Lindsay Errington

 

 

I was first popped onto the back of a small pony aged about eighteen months and started proper riding lessons aged seven.  We had a loan Exmoor pony cross when I was eleven and, since then, I have owned ponies, thoroughbreds, Arabs and a Russian Budyonny.  With these I did a little bit of everything – none of it to a very high level.  I currently have two Icelandic horses and a young Arab gelding.  About two years ago I discovered Western riding and the amazingly helpful and friendly riders of Blackford Glen.

Why was this so important?  I suspect that I have become increasingly concerned by current mainstream trainers’ heavy-handed insistence on “getting the horse into an outline” and “making it submit to the contact”.  Mostly this translates as kicking the horse on with the legs behind, whilst hauling it hard at the front – i.e. applying the brake and the accelerator at the same time!  What is the poor horse to do?  No wonder the horsey magazines are full of colour photos of animals with tense, anxious faces, gag bits, running martingales and mouths strapped tightly shut.  No wonder the problem pages are crammed with letters from worried owners of horses who “resist”, “evade” and “fight” this domineering and aggressive contact.  Exploring other ways, I found that Classical Equitation (as still practised at Vienna and at Saumur in France) makes it a rule that the legs and hands never act simultaneously i.e. you do not push and pull at the same time.  Equitation Science (see books by Andrew McLean) endorses this philosophy from a rigorously researched scientific standpoint – one cue for one action.  In modern Western riding I found the same philosophy.  The fully trained horse is guided largely by the balance, posture and, not least, the intention of the rider.  It does not need to be forcibly held by the rider in order to balance – how on earth can you hold up something you are actually sitting on top of?  Try it on a chair with a broken leg!  With head free and natural neck carriage, the horse finds its own balance.  You teach the horse the cues for the reactions you want and reward with release and praise.  In this way a happy, co-operative partnership can develop without stress or fights.

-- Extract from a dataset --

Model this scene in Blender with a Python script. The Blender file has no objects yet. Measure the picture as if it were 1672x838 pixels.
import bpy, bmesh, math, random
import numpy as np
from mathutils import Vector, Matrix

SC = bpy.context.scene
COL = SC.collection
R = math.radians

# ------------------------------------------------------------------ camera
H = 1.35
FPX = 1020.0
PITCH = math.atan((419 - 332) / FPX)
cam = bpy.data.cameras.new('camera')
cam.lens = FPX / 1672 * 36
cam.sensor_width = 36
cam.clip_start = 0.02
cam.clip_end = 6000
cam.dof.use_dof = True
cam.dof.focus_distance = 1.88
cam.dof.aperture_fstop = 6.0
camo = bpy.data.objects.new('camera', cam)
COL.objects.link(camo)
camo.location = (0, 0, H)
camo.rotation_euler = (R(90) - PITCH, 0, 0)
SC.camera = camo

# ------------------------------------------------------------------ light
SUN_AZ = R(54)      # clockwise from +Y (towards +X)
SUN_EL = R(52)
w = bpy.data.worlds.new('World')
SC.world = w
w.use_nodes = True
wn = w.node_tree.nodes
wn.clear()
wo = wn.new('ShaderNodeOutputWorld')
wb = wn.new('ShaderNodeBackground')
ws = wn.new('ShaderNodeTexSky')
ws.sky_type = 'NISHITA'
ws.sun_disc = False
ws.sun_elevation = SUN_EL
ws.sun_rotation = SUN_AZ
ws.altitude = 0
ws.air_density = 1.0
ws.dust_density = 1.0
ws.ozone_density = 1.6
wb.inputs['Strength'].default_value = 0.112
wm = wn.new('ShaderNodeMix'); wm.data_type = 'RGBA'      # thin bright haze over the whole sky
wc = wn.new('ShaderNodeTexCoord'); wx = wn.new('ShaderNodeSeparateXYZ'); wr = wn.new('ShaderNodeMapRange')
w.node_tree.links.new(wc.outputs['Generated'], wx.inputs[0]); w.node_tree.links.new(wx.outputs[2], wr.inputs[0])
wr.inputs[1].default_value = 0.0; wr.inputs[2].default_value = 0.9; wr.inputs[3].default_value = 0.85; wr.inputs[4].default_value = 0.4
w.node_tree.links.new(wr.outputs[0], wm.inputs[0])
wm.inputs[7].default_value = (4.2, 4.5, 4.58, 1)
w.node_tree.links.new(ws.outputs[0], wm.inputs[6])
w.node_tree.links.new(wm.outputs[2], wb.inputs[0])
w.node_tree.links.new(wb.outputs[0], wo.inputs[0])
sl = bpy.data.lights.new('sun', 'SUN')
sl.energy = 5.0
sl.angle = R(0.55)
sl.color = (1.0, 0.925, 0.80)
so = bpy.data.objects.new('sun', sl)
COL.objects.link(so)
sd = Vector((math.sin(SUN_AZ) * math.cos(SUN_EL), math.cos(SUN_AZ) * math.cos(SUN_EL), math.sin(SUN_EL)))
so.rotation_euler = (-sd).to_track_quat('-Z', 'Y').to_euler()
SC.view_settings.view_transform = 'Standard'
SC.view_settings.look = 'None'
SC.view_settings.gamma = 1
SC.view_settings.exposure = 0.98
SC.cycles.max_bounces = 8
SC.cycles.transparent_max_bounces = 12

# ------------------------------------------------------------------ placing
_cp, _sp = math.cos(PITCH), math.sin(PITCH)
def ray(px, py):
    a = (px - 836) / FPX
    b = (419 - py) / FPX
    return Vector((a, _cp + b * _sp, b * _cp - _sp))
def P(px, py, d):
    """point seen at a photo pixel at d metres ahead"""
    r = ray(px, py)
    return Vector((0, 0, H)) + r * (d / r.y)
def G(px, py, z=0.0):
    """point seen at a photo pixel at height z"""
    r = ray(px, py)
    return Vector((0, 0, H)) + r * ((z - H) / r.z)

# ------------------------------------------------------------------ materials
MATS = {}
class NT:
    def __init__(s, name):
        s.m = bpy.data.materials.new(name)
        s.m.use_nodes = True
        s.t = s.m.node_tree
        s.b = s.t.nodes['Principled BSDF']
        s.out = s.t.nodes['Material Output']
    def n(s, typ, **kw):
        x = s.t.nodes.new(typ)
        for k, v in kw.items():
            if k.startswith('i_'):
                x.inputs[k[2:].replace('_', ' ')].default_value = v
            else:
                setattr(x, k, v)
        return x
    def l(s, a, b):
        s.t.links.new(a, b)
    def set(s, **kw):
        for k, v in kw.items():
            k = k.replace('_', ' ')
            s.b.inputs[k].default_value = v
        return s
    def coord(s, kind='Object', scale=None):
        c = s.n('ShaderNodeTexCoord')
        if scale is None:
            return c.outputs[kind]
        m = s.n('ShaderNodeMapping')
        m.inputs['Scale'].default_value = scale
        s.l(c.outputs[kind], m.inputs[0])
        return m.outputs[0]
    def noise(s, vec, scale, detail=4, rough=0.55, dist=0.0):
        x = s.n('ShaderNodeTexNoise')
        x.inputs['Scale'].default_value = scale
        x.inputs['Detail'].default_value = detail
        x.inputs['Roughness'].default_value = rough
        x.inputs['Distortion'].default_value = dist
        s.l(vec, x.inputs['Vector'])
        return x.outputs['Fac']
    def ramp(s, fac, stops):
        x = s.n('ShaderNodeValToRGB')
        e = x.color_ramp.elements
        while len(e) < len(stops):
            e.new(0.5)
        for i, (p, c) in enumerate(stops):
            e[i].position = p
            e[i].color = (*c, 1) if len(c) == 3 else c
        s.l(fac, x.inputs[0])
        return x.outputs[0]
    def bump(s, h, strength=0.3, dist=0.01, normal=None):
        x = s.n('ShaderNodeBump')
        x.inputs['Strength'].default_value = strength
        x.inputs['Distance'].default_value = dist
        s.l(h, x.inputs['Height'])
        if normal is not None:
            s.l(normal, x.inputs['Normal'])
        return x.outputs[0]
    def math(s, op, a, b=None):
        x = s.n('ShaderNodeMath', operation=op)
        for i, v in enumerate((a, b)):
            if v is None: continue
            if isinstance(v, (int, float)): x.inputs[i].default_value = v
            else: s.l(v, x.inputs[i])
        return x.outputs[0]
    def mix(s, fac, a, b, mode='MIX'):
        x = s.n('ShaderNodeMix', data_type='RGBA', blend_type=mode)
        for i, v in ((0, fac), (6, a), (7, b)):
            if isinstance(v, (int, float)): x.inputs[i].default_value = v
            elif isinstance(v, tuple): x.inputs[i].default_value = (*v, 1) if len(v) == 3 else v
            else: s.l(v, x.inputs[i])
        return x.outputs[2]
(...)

I find trail riding particularly appealing.  Modern dressage is totally pre-occupied with set movements in an arena that is the same size and shape all over the world.  Outside this standardised set-up, riders are often helpless and horses out of control.  Many of the top horses go berserk at the prize givings.  At the last Olympics, Anky’s (the winner’s) horse did not even halt when required.  She still won.  Something has gone very wrong which, I like to think, Western riding may have got right.  Of course, a Western Trail horse may have the same problems if it is exclusively worked in an arena on nothing but the prescribed gates, poles and bridges.  It too can become frightened by the real world outside with its unpredictable hazards.  To me, the Trail horse should be happy to negotiate woods, rocks, hills, plough, stubble and fallen branches along with barking dogs, running children, bicycles and umbrellas.

I am only a beginner, Western wise, but am learning so much.  Of course the saddlery, blankets and riders’ costumes are fun and much more attractive than plain brown leather, dingy tweed or navy jackets, but, to me, it is not about fantasies of pretending to be a cowboy/girl but a logical, humane and horse friendly way of riding.